• Question: Sorry if this isn't really about neutrinos, but was the Earth formed with it's atmosphere, or did the atmosphere form later?

    Asked by Zinc to Susan on 16 Jun 2015.
    • Photo: Susan Cartwright

      Susan Cartwright answered on 16 Jun 2015:


      The atmosphere formed later. Planets are believed to form when dust orbiting around the star collides and sticks together, making larger objects. In the later stages these collisions can be very violent – it is believed that a late collision with an object the size of Mars kicked enough debris into orbit to form the Moon – and the young Earth is molten. Any original atmosphere would have been destroyed by these events.
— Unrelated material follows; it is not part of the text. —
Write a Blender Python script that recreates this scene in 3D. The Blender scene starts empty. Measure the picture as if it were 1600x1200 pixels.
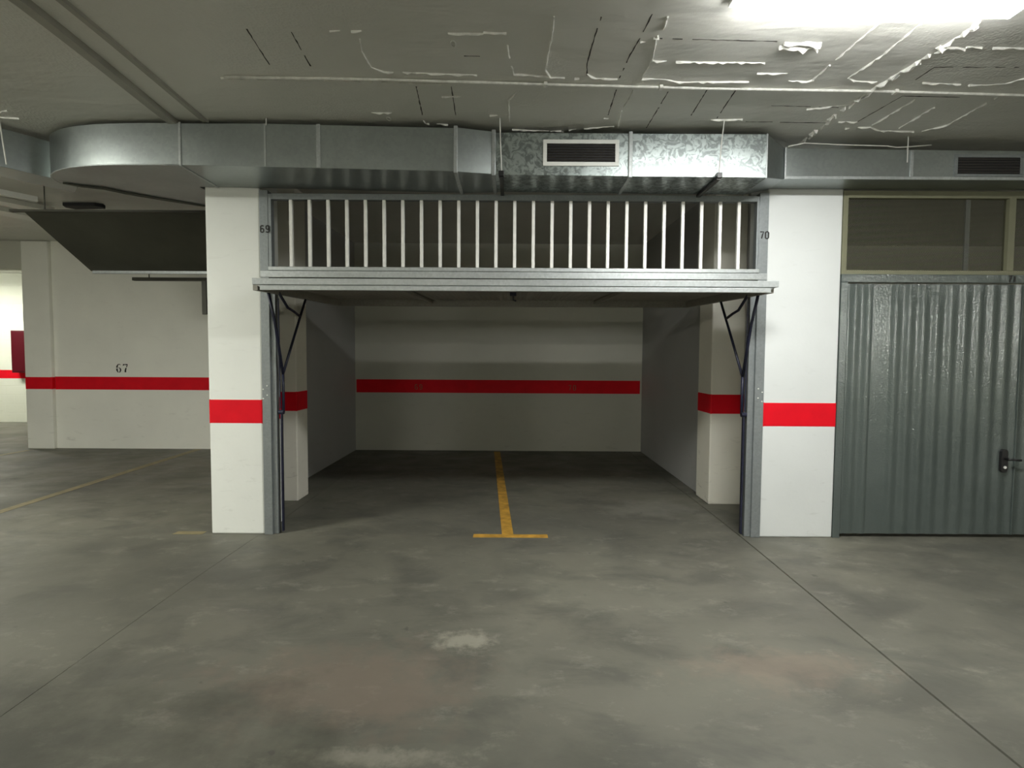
import bpy, math, random
from mathutils import Matrix, Vector, noise
random.seed(7)
S = bpy.context.scene
COL = S.collection

# ------------------------------------------------------------------ camera
PITCH, ROLL, YAW, FPX = 0.048, 0.0058, -0.0011, 840.0
f = Vector((math.sin(YAW)*math.cos(PITCH), math.cos(YAW)*math.cos(PITCH), -math.sin(PITCH)))
r = Vector((math.cos(YAW), -math.sin(YAW), 0)); u = r.cross(f)
R_ = math.cos(ROLL)*r + math.sin(ROLL)*u
U_ = -math.sin(ROLL)*r + math.cos(ROLL)*u
cam = bpy.data.objects.new('camera', bpy.data.cameras.new('camera'))
COL.objects.link(cam)
cam.data.sensor_width = 36.0
cam.data.lens = FPX/1600.0*36.0
cam.data.clip_start = 0.05
cam.matrix_world = Matrix(((R_.x, U_.x, -f.x, 0.0), (R_.y, U_.y, -f.y, -4.633), (R_.z, U_.z, -f.z, 1.55), (0, 0, 0, 1)))
S.camera = cam

# ------------------------------------------------------------------ world, exposure
W = bpy.data.worlds.new('world'); S.world = W; W.use_nodes = True
W.node_tree.nodes['Background'].inputs[0].default_value = (0.02, 0.02, 0.02, 1)
W.node_tree.nodes['Background'].inputs[1].default_value = 0.0
S.view_settings.view_transform = 'Standard'
S.view_settings.look = 'None'
S.view_settings.gamma = 1.0
S.view_settings.use_curve_mapping = False
S.view_settings.exposure = 1.33
S.cycles.max_bounces = 10
S.cycles.diffuse_bounces = 6
S.cycles.glossy_bounces = 4
S.cycles.use_denoising = True
S.cycles.sample_clamp_indirect = 6.0

# every lamp of the garage: (x centre, y centre, underside z, length, axis, strength, tint)
LAMPS = [
    dict(x=1.77, y=-2.0, z=3.235, L=1.33, w=.115, s=50.0, c=(1.0, 1.0, 0.97), label='bright fluorescent ceiling light just in front of the open double garage', cat='ceiling light'),
    dict(x=-5.0, y=-2.2, z=3.22, L=1.34, s=54.0, c=(1.0, 1.0, 0.90), label='fluorescent ceiling light over the aisle in front of the left parking bay', cat='ceiling light'),
    dict(x=7.6, y=-2.6, z=3.24, L=1.34, s=10.0, c=(1.0, 1.0, 0.95), label='fluorescent ceiling light over the aisle far to the right', cat='ceiling light'),
    dict(x=10.6, y=-12.4, z=2.72, L=1.34, s=110.0, c=(1.0, 0.98, 0.92), label='fluorescent ceiling light across the aisle, on the right', cat='ceiling light'),
    dict(x=-2.6, y=-12.8, z=2.75, L=1.34, s=65.0, c=(1.0, 0.98, 0.90), label='fluorescent ceiling light across the aisle, on the left', cat='ceiling light'),
    dict(x=-9.0, y=-12.4, z=2.75, L=1.34, s=105.0, c=(1.0, 0.98, 0.88), label='fluorescent ceiling light across the aisle, farthest left', cat='ceiling light'),
    dict(x=-11.75, y=6.2, z=3.24, L=1.34, s=36.0, c=(1.0, 1.0, 0.9), label='fluorescent ceiling light in the far passage beyond the wall opening', cat='ceiling light'),
]

# ------------------------------------------------------------------ helpers
class MB:
    def __init__(s): s.v = []; s.f = []; s.sm = False
    def add(s, vs, fs):
        n = len(s.v); s.v += [tuple(p) for p in vs]; s.f += [tuple(i+n for i in q) for q in fs]; return s
    def box(s, x0, x1, y0, y1, z0, z1):
        return s.add([(x0,y0,z0),(x1,y0,z0),(x1,y1,z0),(x0,y1,z0),(x0,y0,z1),(x1,y0,z1),(x1,y1,z1),(x0,y1,z1)],
                     [(0,3,2,1),(4,5,6,7),(0,1,5,4),(1,2,6,5),(2,3,7,6),(3,0,4,7)])
    def prism(s, poly, fn0, fn1):
        """poly: list of 2-d points; fn0/fn1 map them to the two end caps"""
        n = len(poly); a = [fn0(*p) for p in poly]; b = [fn1(*p) for p in poly]
        return s.add(a+b, [tuple(range(n-1, -1, -1)), tuple(range(n, 2*n))] + [(i, (i+1) % n, n+(i+1) % n, n+i) for i in range(n)])
    def vprism(s, poly, z0, z1): return s.prism(poly, lambda x, y: (x, y, z0), lambda x, y: (x, y, z1))
    def loft(s, secs, cap=True):
        n = len(secs[0]); vs = [p for q in secs for p in q]; fs = []
        for k in range(len(secs)-1):
            for i in range(n): fs.append((k*n+i, k*n+(i+1) % n, (k+1)*n+(i+1) % n, (k+1)*n+i))
        if cap: fs += [tuple(range(n-1, -1, -1)), tuple((len(secs)-1)*n+i for i in range(n))]
        return s.add(vs, fs)
    def tube(s, path, rad, n=8):
        P = [Vector(p) for p in path]; secs = []
        for i, p in enumerate(P):
            t = (P[min(i+1, len(P)-1)] - P[max(i-1, 0)]).normalized()
            a = t.cross(Vector((0, 0, 1))) if abs(t.z) < .9 else t.cross(Vector((0, 1, 0)))
            a.normalize(); b = t.cross(a)
            rr = rad[i] if isinstance(rad, (list, tuple)) else rad
            secs.append([tuple(p + rr*(math.cos(k*2*math.pi/n)*a + math.sin(k*2*math.pi/n)*b)) for k in range(n)])
        return s.loft(secs)
    def build(s, name, mat, parent=None, org=None, bevel=0.0, smooth=False, kind=None):
        o3 = Vector(ORG.get(parent.name, (0, 0, 0))) if parent else Vector(org or (0, 0, 0))
        me = bpy.data.meshes.new(name)
        me.from_pydata([(x-o3.x, y-o3.y, z-o3.z) for x, y, z in s.v], [], s.f)
        import bmesh
        bm = bmesh.new(); bm.from_mesh(me); bmesh.ops.recalc_face_normals(bm, faces=bm.faces); bm.to_mesh(me); bm.free()
        me.materials.append(mat)
        if smooth:
            for p in me.polygons: p.use_smooth = True
        o = bpy.data.objects.new(name, me); COL.objects.link(o)
        if parent:
            o.parent = parent; ORG[o.name] = tuple(o3)
        else:
            o.location = o3; ORG[o.name] = tuple(o3)
        if bevel:
            m = o.modifiers.new('bevel', 'BEVEL'); m.width = bevel; m.segments = 2; m.limit_method = 'ANGLE'; m.angle_limit = math.radians(40)
        if kind: o['kind'] = kind
        return o
ORG = {}
def empty(name, loc, label, cat, group=None, kind=None):
    o = bpy.data.objects.new(name, None); COL.objects.link(o); o.location = loc; o.empty_display_size = .1
    ORG[o.name] = tuple(loc); tag(o, label, cat, group)
    if kind: o['kind'] = kind
    return o
def tag(o, label, cat, group=None):
    o['label'] = label; o['category'] = cat
    if group: o['group'] = group
    return o
def box(*a): return MB().box(*a)

# ------------------------------------------------------------------ materials
def nt(name):
    m = bpy.data.materials.new(name); m.use_nodes = True
    t = m.node_tree; b = t.nodes['Principled BSDF']; return m, t, b
def N(t, ty, **k):
    n = t.nodes.new(ty)
    for a, v in k.items(): setattr(n, a, v)
    return n
def coords(t, scale=(1, 1, 1)):
    g = N(t, 'ShaderNodeNewGeometry'); mp = N(t, 'ShaderNodeMapping'); mp.inputs['Scale'].default_value = scale
    t.links.new(g.outputs['Position'], mp.inputs['Vector']); return mp.outputs[0]
def noise_t(t, vec, sc, det=4, rough=.55, dist=0.0):
    n = N(t, 'ShaderNodeTexNoise'); n.inputs['Scale'].default_value = sc; n.inputs['Detail'].default_value = det
    n.inputs['Roughness'].default_value = rough; n.inputs['Distortion'].default_value = dist
    t.links.new(vec, n.inputs['Vector']); return n.outputs['Fac']
def ramp(t, fac, stops):
    n = N(t, 'ShaderNodeValToRGB'); e = n.color_ramp.elements
    while len(e) < len(stops): e.new(.5)
    for i, (p, c) in enumerate(stops):
        e[i].position = p; e[i].color = (c, c, c, 1) if isinstance(c, (int, float)) else tuple(c)+(1,)
    t.links.new(fac, n.inputs[0]); return n.outputs[0]
def mix(t, fac, a, b, mode='MIX'):
    n = N(t, 'ShaderNodeMix', data_type='RGBA', blend_type=mode)
    for s_, v in ((n.inputs[0], fac), (n.inputs[6], a), (n.inputs[7], b)):
        if isinstance(v, (int, float)): s_.default_value = v
        elif isinstance(v, tuple): s_.default_value = tuple(v)+(1,) if len(v) == 3 else v
        else: t.links.new(v, s_)
    return n.outputs[2]
def bump(t, b, h, strength=.3, dist=.01, prev=None):
    n = N(t, 'ShaderNodeBump'); n.inputs['Strength'].default_value = strength; n.inputs['Distance'].default_value = dist
    t.links.new(h, n.inputs['Height'])
    if prev: t.links.new(prev, n.inputs['Normal'])
    t.links.new(n.outputs[0], b.inputs['Normal']); return n.outputs[0]
def plain(name, col, rough=.6, metal=0.0, vary=.12, bumpy=.0, sc=6.0, spec=.5):
    m, t, b = nt(name); v = coords(t)
    n1 = noise_t(t, v, sc, 5)
    c = mix(t, ramp(t, n1, [(.3, 0.0), (.7, 1.0)]), tuple(x*(1-vary) for x in col), tuple(min(1, x*(1+vary)) for x in col))
    t.links.new(c, b.inputs['Base Color']); b.inputs['Roughness'].default_value = rough; b.inputs['Metallic'].default_value = metal
    b.inputs['Specular IOR Level'].default_value = spec
    if bumpy: bump(t, b, noise_t(t, v, sc*8, 3), bumpy, .004)
    return m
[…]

      Later, when the Earth solidifies, an atmosphere of nitrogen and carbon dioxide develops, partly by emission from volcanoes, partly as a result of comet impacts. Much of the carbon dioxide subsequently dissolves in water and becomes carbonate rock, stripping it out of the atmosphere (this did not happen on Venus, because it’s too hot for water to survive, and Venus’ atmosphere is still 95% CO2) and leaving us with a mostly nitrogen atmosphere. Later still, photosynthesis evolved, producing oxygen as a waste product, and this resulted in our present atmosphere.

      This is why astronomers plan to look for spectroscopic signatures of oxygen in the atmospheres of planets around other stars. The only thing keeping Earth’s atmosphere oxygen rich is life (plants) – if we find oxygen in another planet’s atmosphere, chances are life has evolved there.